Indeed, publicity generated by the group drew about 100 anxious people to a hearing in a school gymnasium just days before Christmas. For more than four hours, people sat on folding chairs awaiting their chance to testify against a new comprehensive plan for the village. Residents charge that the proposed plan seems to endorse several new subdivisions that would quickly swell Hampshire's population from 3,000 to at least 15,000 people and bring traffic, pollution, and lights at night, spoiling views of the stars. (They point out that in 20 years, Hampshire's population is expected to grow to 50,000 under the currently proposed plan.) Residents further complain that they were left out of the planning process, while just a few well-connected business owners were courted.

"Sure, I understand why people feel that way," said Jack Gray, chairman of the village planning commission. But, he said, the public hearings on the proposed comprehensive plan are designed to seek input from residents. It's not clear, however, what the commission will do with the outpouring of opposition voiced by essentially all who spoke.

"This is not an easy time," Gray acknowledged. "A lot of these people who are complaining are my neighbors and friends." The plan commission is expected to make a recommendation in early spring to the village board on whether to approve the new comprehensive plan.

The debate in Hampshire and other towns, say regional land planners, is due to the lack of a cohesive regional land-use strategy that balances the divergent interests of conservationists, residents, and developers. In Illinois, development and land-use decisions are made piecemeal, one municipality at a time, in a politically charged process.

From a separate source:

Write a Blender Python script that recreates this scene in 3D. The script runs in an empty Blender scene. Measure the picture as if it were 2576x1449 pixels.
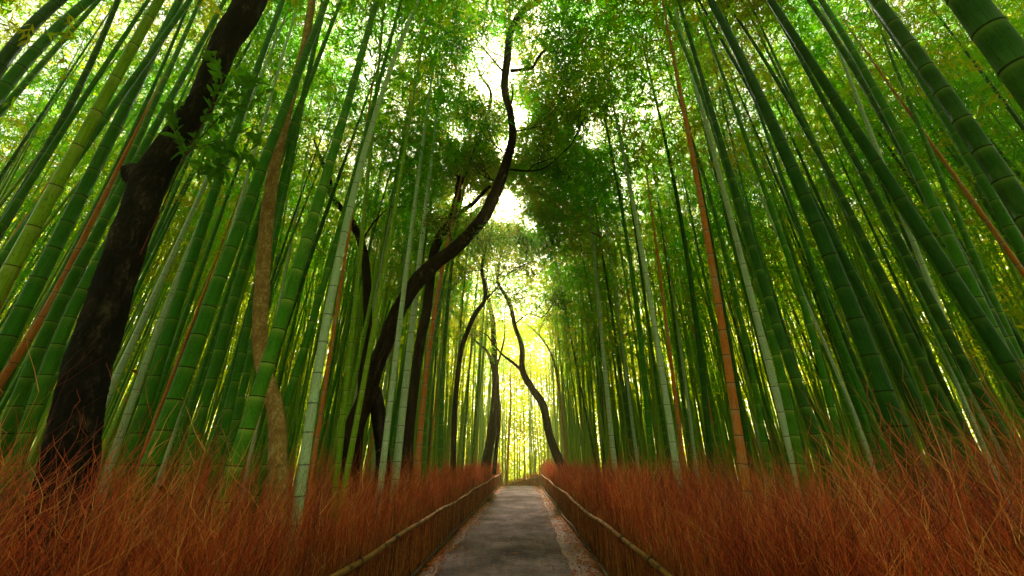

"There is no regional development plan or state development plan" that regulates growth and development, said Charlie Wheelan, director of policy and communications for Chicago Metropolis 2020, an organization of civic and business groups that advocates responsible growth. "We need some sort of regional council or some mechanism so that municipalities cooperate in a binding way."

Kane County's own 2020 land resource management plan recommends preserving agricultural areas and concentrating growth around existing urban centers, but towns have no obligation to follow it. Rural residents were recently buoyed to hear, however, that the county itself has begun buying development rights to farms in an effort to protect them from sprawl.

The Swainson's hawks' breeding territory, circled above, falls squarely in a band of predicted sprawl.


"The prevailing sentiment in western Kane County is to resist sprawl and follow the current 2020 plan, and we're hoping to avoid congestion and the waste of some of the best agriculture land in the world," said Richard Young, a respected land planner who is a consultant to the Forest Preserve District of Kane County.

"The question is, will that be enough?" said Phil Bus, executive director of development for Kane County, where the population is projected to grow from its existing 450,000 residents to 700,000 by the year 2030. "In the meantime," he said, "you have something here that's kind of neat — Franklin's ground squirrel and Swainson's hawk." Like many others, Bus wonders what will happen to these rare animals and the farms that sustain them if development is rapid and unchecked.

Farmer Conro loves the Hampshire hawks almost as much as he loves the dairy farm that his family has tended for a century. Like other members of CARE, he worries that new development could drive the hawks from the oak trees that line his dairy pastures, and crowd his tractors from the roads.

With their efforts, Hampshire's concerned citizens have joined an emerging network of people whose varied interests converge on basic questions about quality of life. Their challenge will be to use these community resources to connect development with tradition, economics with nature.

"We're doing what we think is important," says Conro, "and we'll hold out as long as we can."